After reading your info on Calamity Jane I can suddenly see the burgeoning relevence to Women Studies. I think I get what you're doing now. She seems to be a sort of representative marker on the road to modern feminism. She is an actual historic figure but also a mirror to modern constucts along this line and even debated as to the meaning of her role. Interesting.

I just finished William Styron's "Confessions of Nat Turner." He's an historic figure often used liberally in black studies as the progenitor to emancipation, although this is questionable, partly because he may have been genuinely insane. Styron was trashed by black studies in the late 60s for fictionalizing a version unappealing to black women especially. The trouble is, little is know of Turner's life, other than the details of the slave rebellion he started.

Anonymous said...

By looking at the photo, it's clear that CJ was a lesbian; yet you don't even mention that. I doubt she had a baby for this reason.
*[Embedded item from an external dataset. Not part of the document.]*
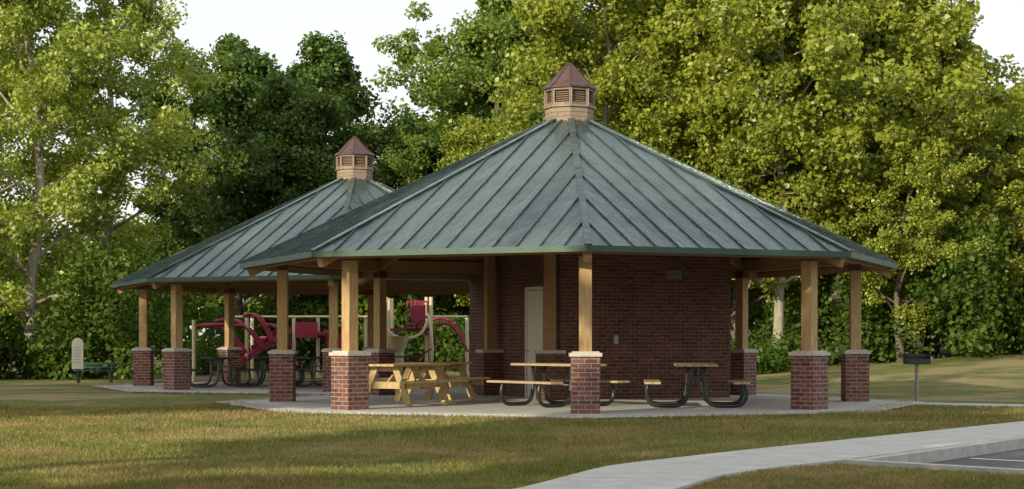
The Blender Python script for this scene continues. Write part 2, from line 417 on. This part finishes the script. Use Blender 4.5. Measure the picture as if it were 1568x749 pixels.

It is indeed a "Calamity" that such abnormalities exist, but at least she made a name for herself. No offspring, but a name.

Marylyn said...

How is it clear that she was a lesbian? Wearing men's clothing has nothing to do with it. Many women in the "Wild West" wore men's clothing and performed typically male work. Even in the 1600s, women went to work or war disguised as men -- some for higher wages, others for adventure, others because they wanted to BE with men. There is no historical evidence that CJ was a lesbian, and she did, in fact, have several lengthy relationships with men in her life. Probably rather stormy ones, though. Why are such "abnormalities" a calamity anyway? Variety is the spice of life. We can't all be normal, and in fact, NO ONE IS. Normal/average are concepts, not realities.

Anonymous said...

You can just "tell" she was a lezbo. She "looks" like one; not just the clothes, but the face.

It's a calamity because they are gross. Not pretty to look at most of the time.